2008 Joint Meeting of The Geological Society of America, Soil Science Society of America, American Society of Agronomy, Crop Science Society of America, Gulf Coast Association of Geological Societies with the Gulf Coast Section of SEPM

Paper No. 2
Presentation Time: 8:00 AM-4:45 PM

Mapping of the Bull Lake and Pinedale Glaciations in the Lost River Range, Idaho, Based on Carbonate Coat Thicknesses of Geomorphic Features


MCVEIGH, Benjamin E.1, PIERCE, Jennifer L.1, PIERCE, Kenneth L.2 and SHARP, Warren D.3, (1)Geosciences, Boise State University, Boise, ID 83725, (2)Northern Rocky Mountain Science Center, U.S. Geological Survey, U.S. Geological Survey, Bozeman, MT, Bozeman, MT 59717-3492, (3)Berkeley Geochronology Center, Berkeley, CA 94709, benmcveigh@u.boisestate.edu

We are studying the relationship between climate change and pulses of alluvial fan aggradation during the Late Pleistocene in the northern Basin and Range. The Lost River Range and Valley are separated by the active Lost River normal fault, site of the 1983 Borah Peak earthquake, magnitude Ms7.3. The western front of the Lost River Range in eastern Idaho is marked by glaciated and non-glaciated valleys that drain onto mostly relict alluvial fan surfaces. Both glaciated and non-glaciated drainage basins of comparable size appear to produce similar large alluvial fan deposits during the last (late Pleistocene?) fan-depositing episode. Gaining a better understanding of the relationship between glacial advances and fan aggradation requires determining the extent and timing of glacial advances in the region.

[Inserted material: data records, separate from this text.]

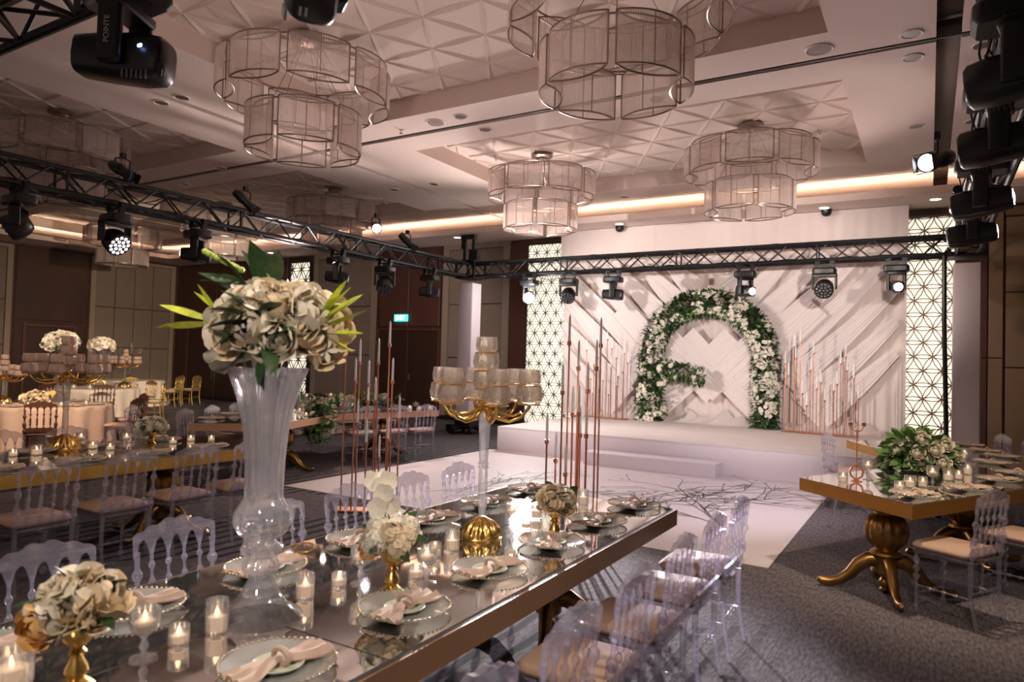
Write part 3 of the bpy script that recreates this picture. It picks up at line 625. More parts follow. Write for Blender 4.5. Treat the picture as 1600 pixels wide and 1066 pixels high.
# ================================================================ trusses and towers
brace_me = MB().tube([(0, 0, 0), (0, 0, 1)], .014, 6, False).mesh('brace', black)
def truss(label, a, b, s=.15, pitch=.33):
    a, b = V(a), V(b); L = (b-a).length; t = thing('lighting_truss', label, 'truss', a, math.atan2(b.y-a.y, b.x-a.x))
    ch = cached(('chord', round(L, 2)), lambda: MB().tube([(0, 0, 0), (L, 0, 0)], .031, 10).mesh('chord', black))
    for y in (-s, s):
        for z in (-s, s): ob('chord', ch, t, (0, y, z))
    n = int(L/pitch)
    def br(p, q):
        p, q = V(p), V(q); obm('brace', brace_me, t, M.Translation(p) @ rot_to(q-p) @ M.Diagonal((1, 1, (q-p).length, 1)))
    for i in range(n):
        x0, x1 = L*i/n, L*(i+1)/n; u, v = (s, -s) if i % 2 else (-s, s)
        br((x0, -s, u), (x1, -s, v)); br((x0, s, v), (x1, s, u)); br((x0, u, -s), (x1, v, -s)); br((x0, v, s), (x1, u, s))
    for x in [q*2.5 for q in range(1, int(L/2.5)+1)]:
        m = MB()
        for y in (-s, s): m.box(x-.012, x+.012, y-.014, y+.014, -s, s)
        for z in (-s, s): m.box(x-.012, x+.012, -s, s, z-.014, z+.014)
        ob('truss_frame', m.mesh('tframe', black, 0), t)
    return t
TZ, TYF, TXL, TXR, TYR = 3.74, 13.2, -9.2, .5, 1.9
tl = truss('long black lighting truss along the left side of the dance floor', (TXL, TYR, TZ), (TXL, TYF, TZ))
tf = truss('black lighting truss crossing in front of the white drape', (TXL, TYF, TZ), (TXR, TYF, TZ))
tr_ = truss('black lighting truss along the right side, crowded with lamps', (TXR, TYR, TZ), (TXR, TYF, TZ))
tb = truss('black lighting truss overhead nearest the camera', (TXL, TYR, TZ), (TXR, TYR, TZ))
def cable(pts, parent, r=.008): ob('cable', MB().tube(pts, r, 5).mesh('cable', black_plastic), parent)
rc = random.Random(4)
for t, L in ((tl, 11.3), (tr_, 11.3), (tf, 9.7)):
    for k in range(9):
        x = rc.uniform(.3, L-1.2); w = rc.uniform(.3, 1.0); s = rc.choice((-1, 1)); z = rc.choice((.17, -.13)); dz = rc.uniform(.05, .2)
        cable([(x+w*q/8, s*.17+.02*math.sin(q), z-dz*math.sin(PI*q/8)) for q in range(9)], t)
    cable([(q*L/40, .1+.03*math.sin(q*1.3), .20+.015*math.sin(q*2.1)) for q in range(41)], t, .014)
    cable([(q*L/40, -.11+.03*math.sin(q*1.7), -.12+.012*math.sin(q*2.9)) for q in range(41)], t, .014)
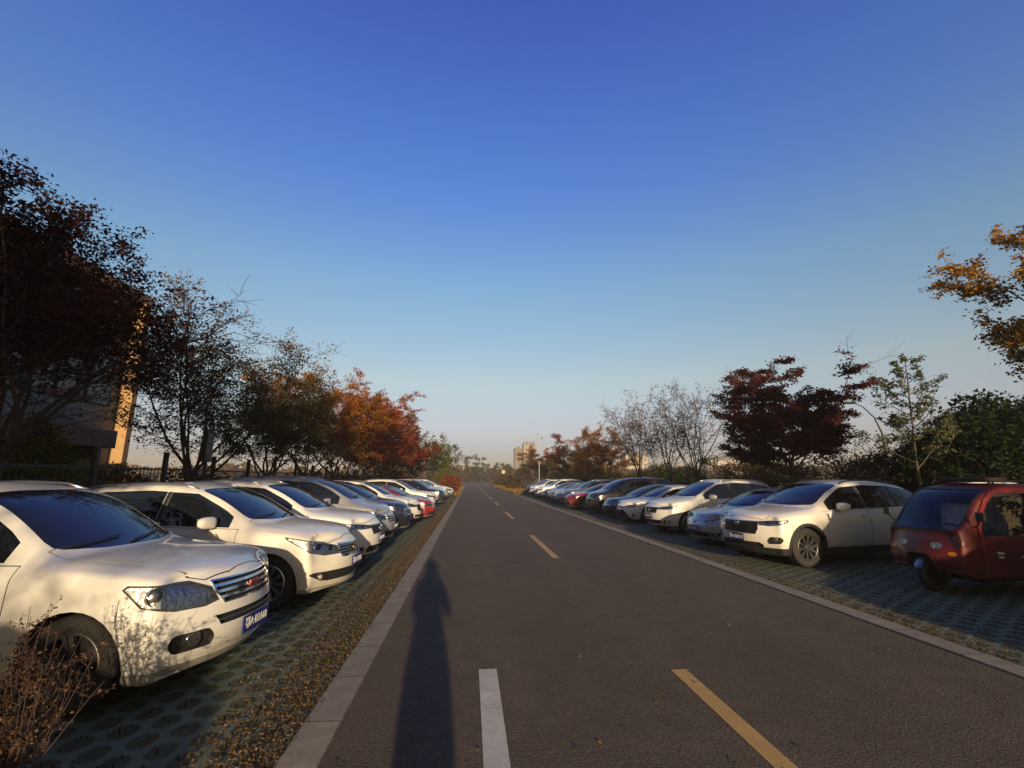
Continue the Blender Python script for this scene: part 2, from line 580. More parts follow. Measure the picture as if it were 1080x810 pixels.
    f = sh.carve(rounded(ws, .06, 2), AY, AZ, lambda c, nn: nn.x > .2 and -c.x > cw - .35 and -c.x < rf + .25 and c.z > zc - .05)
    wsc = sh.take(f, 'windscreen', M['glass'], car, push=-.004)
    sh.flush()
    rt, rb = P['tailglass']      # station numbers of the top and base of the rear window
    zt2, zb2 = zt_(st[rt][0]), zt_(st[rb][0])
    y1, y2 = ye_(st[rt][0]) - .06, ye_(st[rb][0]) - .06
    rw = [(-y2, zb2 + .05), (y2, zb2 + .05), (y1, zt2 - .06), (-y1, zt2 - .06)]
    f = sh.carve(rounded(rw, .06, 2), AY, AZ, lambda c, nn: nn.x < -.12 and -c.x > st[rt][0] - .2 and c.z > zb2)
    sh.take(f, 'rear_window', M['glass'], car, push=-.004); sh.flush()
    # --- lamps
    def lamp(poly, nm, kids, outer, dark=.0):
        for s in (1, -1):
            U = Vector((-Q, s * Q, 0)) if nm == 'headlight' else Vector((Q, s * Q, 0))
            pl = [(p[0] + (0 if nm == 'headlight' else -L * Q), p[1]) for p in poly]
            t = (lambda c, nn, s=s: c.y * s > 0 and nn.dot(Vector((1, s, 0))) > -.15 and -c.x < 1.25) if nm == 'headlight' else \
                (lambda c, nn, s=s: c.y * s > 0 and nn.dot(Vector((-1, s, 0))) > -.1 and -c.x > L - 1.0)
            f = sh.carve(pl, U, AZ, t)
            if not f: continue
            if nm == 'headlight':
                f2 = sh.carve(shrink(pl, .012), U, AZ, None, f)
                edge = sh.out
                h = sh.take(f2, 'headlight', M['lens'], car, push=.002, keep=True, skirt=False)
                rfl = sh.take(f2, 'reflector', M['reflector'] if not P.get('dark_lamp') else M['lamp_dark'], h, push=-P.get('lamp_deep', .055))
                sh.take(edge, 'lamp_bezel', M['lamp_dark'], h, push=.002)
                if True:
                    # projector bowls set into the reflector
                    for (u, z, rr) in P.get('bowls', ()):
                        near = min(f2, key=lambda q: (q.calc_center_median().dot(U) - u) ** 2 + (q.calc_center_median().z - z) ** 2)
                        c = near.calc_center_median(); c.z = z
                        nn = Vector((.9, s * .42, 0)).normalized()
                        b2 = bmesh.new()
                        add_lathe(b2, [(rr * 1.15, -.02), (rr * 1.2, .012), (rr, .016), (rr * .92, .0), (rr * .8, .012), (rr * .45, .026), (.001, .03)], 20, 'X')
                        mrot = nn.to_track_quat('X', 'Z').to_matrix().to_4x4()
                        bmesh.ops.transform(b2, matrix=Matrix.Translation(c - nn * .045) @ mrot, verts=b2.verts[:])
                        for q in b2.faces: q.material_index = 1 if (q.calc_center_median() - (c - nn * .045)).length < rr * .9 else 0
                        from_bm('projector_lens', b2, [M['chrome'], M['satin'] if P.get('clear_bowls') else M['glass']], h, True)
            else:
                sh.take(f, nm, M['tail'], car, push=.004)
            sh.flush()
    lamp(P['head'], 'headlight', None, True)
    lamp(P['tail'], 'tail_light', None, False)
    # --- grille, intakes, fog lamps, all cut in front view
    fr_t = lambda c, nn: nn.x > .03 and -c.x < .75
    for g in P['grilles']:
        pl = g['poly']
        f = sh.carve(pl, AY, AZ, fr_t)
        if g.get('frame'):
            f2 = sh.carve(shrink(pl, g['frame']), AY, AZ, None, f)
            edge = sh.out
            fm = sh.take(edge, 'grille_frame', M[g.get('fmat', 'chrome')], car, push=.008)
            f = f2
        f = list(f)
        bars = []
        zmin = min(p[1] for p in pl); zmax = max(p[1] for p in pl)
        nb = g.get('bars', 0)
        ymax = max(p[0] for p in pl) + .1
        for k in range(nb):
            zc_ = zmin + (zmax - zmin) * (k + 1) / (nb + 1); t = g.get('bt', .012)
            b_ = sh.carve([(-ymax, zc_ - t), (ymax, zc_ - t), (ymax, zc_ + t), (-ymax, zc_ + t)], AY, AZ, None, f)
            bars.append(b_)
            f = sh.out
        f = f + [q for b_ in bars for q in b_]
        sh_name = g.get('name', 'grille')
        gp = sh.take([q for q in f if q.is_valid], sh_name, M['trim'], car, push=-g.get('deep', .04), keep=True)
        for b_ in bars:
            sh.take([q for q in b_ if q.is_valid], 'grille_bar', M[g.get('bmat', 'chrome')], gp or car, push=.003, keep=True)
            # back side so the bar is not paper thin
        sh.gone += [q for q in f if q.is_valid]
        sh.flush()
    for s in (1, -1):
        for fg in P.get('fogs', ()):
            U = Vector((-Q, s * Q, 0))
            f = sh.carve(fg['poly'], U, AZ, lambda c, nn, s=s: c.y * s > 0 and nn.dot(Vector((1, s, 0))) > .2 and -c.x < 1.0)
            if not f: continue
            cs = [q.calc_center_median() for q in f]
            o = sh.take(f, 'fog_lamp_housing', M['trim'], car, push=-.035)
            u0, z0, rr = fg['lamp']
            c = min(cs, key=lambda c: (c.dot(U) - u0) ** 2 + (c.z - z0) ** 2).copy()
            nn = self_n = sh.normal_at(c)
            b2 = bmesh.new()
            add_lathe(b2, [(rr * 1.0, -.01), (rr * 1.22, .0), (rr * 1.15, .014), (rr * .95, .008), (rr * .6, .016), (.001, .02)], 20, 'X')
            nn = Vector((nn.x, nn.y, 0)).normalized()
            bmesh.ops.transform(b2, matrix=Matrix.Translation(c - nn * .03) @ nn.to_track_quat('X', 'Z').to_matrix().to_4x4(), verts=b2.verts[:])
            for q in b2.faces: q.material_index = 1 if (q.calc_center_median() - (c - nn * .03)).length < rr * .9 else 0
            from_bm('fog_lamp', b2, [M['chrome'], M['lamp_dark'] if not fg.get('bright') else M['reflector']], o, True)
            sh.flush()
    # --- lower lip / bumper cladding
    if P.get('lip'):
        zl = P['lip']
        f = sh.carve([(-1.2, 0.0), (1.2, 0.0), (1.2, zl), (-1.2, zl)], AY, AZ, lambda c, nn: nn.x > .03 and -c.x < .6)
        sh.take(f, 'bumper_lip', M[P.get('lipmat', 'trim')], car, push=.006); sh.flush()
    # --- bonnet and door seams
    def seam(poly, U, V, t, wd=.007):
        f = sh.carve(poly, U, V, t)
        f2 = sh.carve(shrink(poly, wd), U, V, None, f)
        for q in sh.out: q.material_index = 1
        return f2
    if hi:
        bo = P['bonnet']      # (d front, half width front, d rear, half width rear)
        bon = seam([(-bo[0] - .20, -bo[1]), (-bo[0] - .07, -bo[1] * .78), (-bo[0], -bo[1] * .4), (-bo[0], bo[1] * .4), (-bo[0] - .07, bo[1] * .78), (-bo[0] - .20, bo[1]), (-bo[2], bo[3]), (-bo[2], -bo[3])], AX, AY, lambda c, nn: nn.z > .12 and c.z > st[0][4] - .02 and -c.x < cw + .1)
        sh.take(bon, 'bonnet', color, car, push=.0012); sh.flush()
        for (a, b) in P['doors']:
            zlo = P.get('sill') or .34
            a0 = max(a, d0 - .1)
            pts = [(a, zlo + .015), (b, zlo + .015), (b, bot(b) - .014), (a, bot(a) - .014)]
            if b > ar - ra - clad - .02:
                k = ar - ra - clad - .02
                pts = [(a, zlo + .015), (k, zlo + .015), (k + .02, r + .15), (b, r + .42), (b, bot(b) - .014), (a, bot(a) - .014)]
            dr = seam(PX(pts), AX, AZ, lambda c, nn: abs(nn.y) > .3)
            for s in (1, -1):
                dd = sh.take(dr, 'door', color, car, push=.0012, side=s)
                if dd is None: continue
                hx, hz = -(b - .16), bot(b) - .13
                hit = sh.bvh.ray_cast(Vector((hx, s * 2, hz)), Vector((0, -s, 0)))
                if hit[0] is not None:
                    b2 = bmesh.new(); add_box(b2, hit[0] + Vector((0, s * .018, 0)), (.19, .022, .028), None, .009)
                    add_box(b2, hit[0] + Vector((.08, s * .006, 0)), (.022, .022, .022)); add_box(b2, hit[0] + Vector((-.08, s * .006, 0)), (.022, .022, .022))
                    from_bm('door_handle', b2, M['chrome'] if P.get('chrome_handle') else color, dd, True)
            sh.flush()
        for (p, q) in P.get('seams', ()):
            p, q = Vector(p), Vector(q); t = (q - p).normalized(); k = Vector((-t.y, t.x)) * .003
            for x in sh.carve(PX([tuple(p + k), tuple(q + k), tuple(q - k), tuple(p - k)]), AX, AZ, lambda c, nn: abs(nn.y) > .15 and -c.x < 1.4):
                x.material_index = 1
    for f in sh.bm.faces:
        if f.normal.z < -.75 and f.calc_center_median().z < .5: f.material_index = 2
    # hits for the add-ons before the shell is freed
    def hit(o, d):
        h = sh.bvh.ray_cast(Vector(o), Vector(d)); return h[0]
    mir_d = P.get('mirror', d0 + .12)
    # mirrors
    for s in (1, -1):
        zm = bot(mir_d) + .045
        h = hit((-mir_d, s * 2, zm - .03), (0, -s, 0)) or Vector((-mir_d, s * .8, zm))
        b2 = bmesh.new()
        g = bmesh.ops.create_cube(b2, size=1.0)
        bmesh.ops.subdivide_edges(b2, edges=b2.edges[:], cuts=3, use_grid_fill=True)
        for v in b2.verts:
            c = v.co * 2
            nrm = (abs(c.x) ** 3.2 + abs(c.y) ** 3.2 + abs(c.z) ** 3.2) ** (1 / 3.2)
            c = c / nrm
            x = c.x * (.075 if c.x > 0 else .055) * (1 - .22 * c.y * s)
            v.co = Vector((x - .03 * (c.y * s + 1) * .5, c.y * .125, c.z * .078 * (1 - .12 * c.y * s)))
        bmesh.ops.translate(b2, vec=h + Vector((.02, s * .155, .05)), verts=b2.verts[:])
        for q in b2.faces:
            q.material_index = 0
        mo = from_bm('mirror', b2, [color, M['trim']], car, True)
        b3 = bmesh.new()
        add_tube(b3, [h + Vector((0, -s * .02, -.03)), h + Vector((.005, s * .05, -.015)), h + Vector((.01, s * .13, .005))], [.03, .026, .022], 8)
        from_bm('mirror_arm', b3, M['trim'], mo, True)
        b4 = bmesh.new(); add_box(b4, h + Vector((-.048, s * .15, .05)), (.006, .19, .115), Matrix.Rotation(s * .12, 3, 'Z'), .003)
        from_bm('mirror_glass', b4, M['chrome'], mo)
    # roof rails
    if P.get('rails'):
        a, b, mt = P['rails']
        for s in (1, -1):
            pts = []
            for k, d in enumerate(np.linspace(a, b, 9)):
                y = (ye_(d) - .07) * s
                h = hit((-d, y, 3), (0, 0, -1))
                pts.append(h + Vector((0, 0, .035 if 0 < k < 8 else .0)))
            b2 = bmesh.new(); add_tube(b2, pts, .016, 8)
            from_bm('roof_rail', b2, M[mt], car, True)
    # wipers
    for (y0, y1) in ((-.05, .52), (-.62, -.10)) if hi else ():
        pts = []
        for k in range(5):
            t = k / 4; y = y0 + (y1 - y0) * t
            z = zc + .04 + .05 * t
            h = hit((1, y, z), (-1, 0, 0))
            if h is not None: pts.append(h + Vector((.014, 0, .008)))
        if len(pts) > 2:
            b2 = bmesh.new(); add_tube(b2, pts, .008, 6); from_bm('wiper', b2, M['trim'], car)
    # plates and badge
    for sx, zz, nm in ((1, P['plate_z'], 'number_plate'), (-1, P.get('rplate_z', .78), 'number_plate')):
        h = hit((3 * sx if sx > 0 else -L - 3, 0, zz), (-sx, 0, 0))
        if h is None: continue
        b2 = bmesh.new(); add_box(b2, (h.x + sx * .02, 0, zz), (.012, .44, .14), None, .004)
        add_box(b2, (h.x + sx * .0, 0, zz), (.035, .12, .06))
        pl = from_bm(nm, b2, M[pcol], car)
        if sx > 0 and plate:
            text_mesh('plate_lettering', plate, .1, M['white_ink'], pl, (h.x + .0275, 0, zz), (R(90), 0, R(90))).scale = (.82, 1, 1)
    if badge:
        by, bz, kind = badge
        h = hit((3, 0, bz), (-1, 0, 0))
        if h is not None:
            b2 = bmesh.new()
            if kind == 'red':
                add_box(b2, (h.x + .012, 0, bz), (.018, .15, .055), None, .012)
                bo = from_bm('badge', b2, M['red_badge'], car)
                text_mesh('badge_lettering', 'HAVAL', .042, M['chrome'], bo, (h.x + .0225, 0, bz), (R(90), 0, R(90)))
            else:
                add_lathe(b2, [(.001, -.005), (.062, -.005), (.06, .01), (.045, .014), (.042, .009), (.001, .009)], 24, 'X')
                bmesh.ops.transform(b2, matrix=Matrix.Translation((h.x + .012, 0, bz)) @ Matrix.Diagonal((1, 1, .72, 1)), verts=b2.verts[:])
                from_bm('badge', b2, M[kind], car, True)
    sh.finish('body', [color, M['seam'], M['trim']], car)
    # liners, wheels
    key = (P['wr'], P['rim'], hi)
    if key not in CAGES: CAGES[key] = wheel_parts(r, P.get('tw', .225), P['rim'], hi)
    tyre, rim = CAGES[key]
    yo = W - P.get('winset', .035)
    for ax in (af, ar):
        for s in (1, -1):
            b2 = bmesh.new()
            cy = r + P.get('arch_up', .02); nseg = 18
            prev = None
            rings = []
            for k in range(nseg + 1):
                a = math.pi * (-.12 + 1.24 * k / nseg)
                x, z = -ax + (ra + .008) * math.cos(a), cy + (ra + .008) * math.sin(a)
                rings.append((b2.verts.new((x, s * (W - .05), z)), b2.verts.new((x, s * (W - .42), z))))
            for A, B in zip(rings[:-1], rings[1:]): b2.faces.new((A[0], B[0], B[1], A[1]))
            b2.faces.new([q[1] for q in rings])
            from_bm('wheel_arch_liner', b2, M['seam'], car)
            wo = mesh_obj('wheel', tyre, None, car)
            wo.location = (-ax, s * (yo - .11), r)
            wo.rotation_euler = (0, random.uniform(0, 6), 0 if s > 0 else math.pi)
            if ax == af and P.get('steer'): wo.rotation_euler[2] += P['steer']
            ro_ = mesh_obj('rim', rim, None, wo)
            if P.get('rim_mat'):
                ro_.material_slots[0].link = 'OBJECT'; ro_.material_slots[0].material = M[P['rim_mat']]
    return car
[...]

Carbonate coats on the underside of stones increase in thickness with stratigraphic age of fans and moraines, providing a tool for relative age determination and correlation. Ultimately, U/Th dating, generally of the innermost carbonate laminations will be carried out to provide numerical ages for coatings, thereby estimating the ages of landforms. Pinedale and Bull Lake(?) moraines have been identified, and carbonate coats have been sampled and measured, in the drainages of Willow Creek and Cedar Creek. Results from Willow Creek revealed mean thicknesses of 0.57 ± 0.31mm for the possible Pinedale moraine, Cedar Creek revealed mean coat thicknesses for the Pinedale and Bull Lake(?) moraines to be 1.56 ± 0.24 mm and 3.83 ± 1.99 mm respectively. A third moraine was identified at Cedar Creek suggesting a possible intermediate glacial advancement between Pinedale and Bull Lake. Despite geographic proximity, the higher elevation forested site at Willow Creek may account for the thinner Pinedale carbonate coat thicknesses at this site as compared to Cedar Creek.